The Power of Doubt

Sunday is often a day to celebrate faith, but on this Sunday, I want to ask you to instead celebrate at least a measured amount of doubt. Bruce Gorton writes in The Times, a South African newspaper, about how faith has gotten us into so much trouble over the years.
Key quote:

It is as William Butler Yeats said in his oft-quoted poem: “The best lack all conviction, while the worst are full of passionate intensity.”

This is not because the best are weak. This is because in terms of the people you want to know, the people who don’t go around flying planes into buildings, it isn’t faith that fuels their good, it is doubt. Doubt that they are right, doubt that they are always good, doubt that makes them stop and consider things from another point of view.

The dubious, the doubtful, the people who do not know what they know but, rather, think there is a good likelihood for something, these are the people who take us forward.

Now he says in the article, and I want to emphasize, that this is not an attempt to position atheists against the religious. Although I think that he fails to make that point very strongly. Rather, the issue is simply about the implications of people who have faith so strong it occludes any doubt. To me, this does not preclude theists by any means. There are ample numbers of theists who have doubts about their goodness, who wonder what God’s message really means, and who spend much time agonizing over what is right. I would not say these people lack for faith, but it is mixed in with enough doubt to make them rational and capable of learning. I do think doubt is a prerequisite for learning.

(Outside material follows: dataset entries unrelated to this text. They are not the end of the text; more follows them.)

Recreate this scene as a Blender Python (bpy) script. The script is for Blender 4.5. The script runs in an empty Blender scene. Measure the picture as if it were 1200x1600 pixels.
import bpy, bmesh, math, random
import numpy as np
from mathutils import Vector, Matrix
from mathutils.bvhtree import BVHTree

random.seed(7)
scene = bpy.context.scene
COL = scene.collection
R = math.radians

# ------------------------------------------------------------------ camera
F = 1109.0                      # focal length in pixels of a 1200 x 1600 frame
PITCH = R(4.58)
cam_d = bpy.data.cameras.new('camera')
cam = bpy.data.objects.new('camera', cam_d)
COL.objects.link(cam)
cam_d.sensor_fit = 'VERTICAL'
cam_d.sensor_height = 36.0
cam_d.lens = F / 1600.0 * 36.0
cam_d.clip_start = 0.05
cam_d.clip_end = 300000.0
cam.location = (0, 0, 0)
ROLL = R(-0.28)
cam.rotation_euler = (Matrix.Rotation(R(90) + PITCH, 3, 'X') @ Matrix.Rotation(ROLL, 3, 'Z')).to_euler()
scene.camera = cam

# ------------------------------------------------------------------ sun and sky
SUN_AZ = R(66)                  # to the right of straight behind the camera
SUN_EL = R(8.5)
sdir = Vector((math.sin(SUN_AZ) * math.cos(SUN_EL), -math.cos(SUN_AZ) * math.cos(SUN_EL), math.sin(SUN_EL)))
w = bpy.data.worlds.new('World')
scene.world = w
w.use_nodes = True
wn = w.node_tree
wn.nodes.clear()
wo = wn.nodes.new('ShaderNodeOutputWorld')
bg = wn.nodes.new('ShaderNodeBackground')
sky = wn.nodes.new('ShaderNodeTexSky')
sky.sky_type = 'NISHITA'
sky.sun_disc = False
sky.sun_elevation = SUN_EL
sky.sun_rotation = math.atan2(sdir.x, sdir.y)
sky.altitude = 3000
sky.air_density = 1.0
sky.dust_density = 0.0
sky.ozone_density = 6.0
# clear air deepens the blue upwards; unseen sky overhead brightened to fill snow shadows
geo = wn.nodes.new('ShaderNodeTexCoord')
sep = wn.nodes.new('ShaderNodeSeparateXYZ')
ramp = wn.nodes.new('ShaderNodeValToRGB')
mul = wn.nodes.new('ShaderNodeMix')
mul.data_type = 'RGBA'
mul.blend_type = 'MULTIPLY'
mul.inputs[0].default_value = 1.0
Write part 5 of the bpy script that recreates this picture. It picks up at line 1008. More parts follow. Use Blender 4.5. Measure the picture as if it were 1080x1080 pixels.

On the flip, someone full of nothing but doubt would be dysfunctional in their own right. At some point in any decision process comes some element which is best described as a leap of faith. Even science, where data and rationality are paramount, progress often happens because someone took a small leap of faith.

As with most things, the danger lies at the extremes. I think we’d all agree that someone so full of doubt they couldn’t act without absolute proof would be pretty useless and pitiable. But somehow, in many pockets of society, we’ve gone so far as to admire a person who is so full of faith that they think they are right regardless of evidence to the contrary. These people are pretty much incapable of learning, because any reality contradicting their faith-based position is ridiculed or ignored. And while it is true that these faith extremists are highly likely to also be religious, I don’t take that to mean that religion is a gateway to this extreme. Just that those extremists are naturally drawn to religion.

Looking backwards not so very far, we elected one of these faith extremists as President, for cryin’ in yer beer—twice. Perhaps we can make more rational choices of leaders going forward. But I have my doubts. I’d like my leaders to have doubts too. I don’t want them to have all the answers going into the job, or think that there won’t be a learning curve for them when they get there. I’d like them to demonstrate that they are broadly knowledgable, thoughtful, and capable of learning. A talented leader is one who recognizes that he or she has all the responsibilities, but they cannot possibly have all the answers, or even make correct decisions 100% of the time.

So maybe, just maybe… be a little cautious of the guy who says he already knows how to win wars, catch bin Laden, solve our dependency on foreign oil, and fix the economy. And certainly be wary of his running mate who never blinked—and probably never will.